Three years ago, a long-term deal to keep the show here would have been almost unimaginable.

After a seven-year run in Indianapolis, the PRI Show raced out of town in 2004 for a bigger convention center and warmer temperatures in Orlando, Florida. The show returned to Indianapolis in 2013 after extensive negotiations to get it back.

The way was paved for the PRI Show to return to Indianapolis when California-based not-for-profit Specialty Equipment Market Association acquired PRI early last year. SEMA officials—who also acquired a smaller competing motorsports show in Indianapolis—were strong proponents of moving the show back to Indianapolis due to its central location, racing heritage and $275 million convention center expansion which opened in late 2011.

“We’re very happy here. This is where the show belongs,” said PRI Show producer John Kilroy.

The PRI Show has seen double-digit growth in attendance and exhibitors in the two years since it moved from Orlando, show organizers said.

This year’s show is expected to draw about 45,000 attendees and 1,100 exhibitors. Nearly 20,000 hotel room nights have been reserved for the event—up about 1,500 from last year’s PRI event in Indianapolis.

The PRI Show is the nation’s largest for the hard-core motorsports industry. The show features cars, engines, haulers and almost every accessory a race driver, team or motorsports company would ever need.

It’s the third-largest convention or corporate meeting Indianapolis will host this year, behind only the National Rifle Association annual meeting and GenCon, a massive show for gamers.
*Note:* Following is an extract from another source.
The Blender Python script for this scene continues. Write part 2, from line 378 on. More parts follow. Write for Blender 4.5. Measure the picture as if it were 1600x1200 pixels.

To accommodate growth this year, some of the trailers and haulers on exhibit will be moved out of the convention center and instead be staged along Maryland and Georgia streets.

“We’re pretty much packed to the walls and we’ve sold out our hotel block downtown, at the airport and all the way out to Plainfield,” Kilroy said. “But we’re in good shape here and we’re very pleased with the set-up.”

But as important as the show’s immediate impact is the fact that it still has room to grow here if needed, Kilroy said.

Visit Indy spokesman Chris Gahl said expanding the show to Lucas Oil Stadium next year is a distinct possibility.

“PRI’s growth is a perfect example of why having Lucas Oil Stadium connected into the Indiana Convention Center is so critical,” Gahl told IBJ. “Starting in 2015, PRI is slated to move into the stadium as part of their growth pattern, with attendees moving seamlessly via the enclosed skywalks and connectors.”

Some of the space in the entry ways, hallways and possibly smaller meeting rooms also could be used as exhibit space if necessary, Kilroy said.

The $275 million expansion, which added 254,000 square feet of exhibit space and 63,000 square feet of meeting rooms, has been key in accommodating the massive event.

Attendees of the show have largely supported the move back to Indianapolis.

“Orlando was built for Disney World,” said Forrest Lucas, owner of California-based Lucas Oil Co., whose company has the naming rights to Lucas Oil Stadium and has a strong Indiana presence. “Indianapolis was built for the Indianapolis 500. It’s a working city, and it’s set up a lot better for a convention.”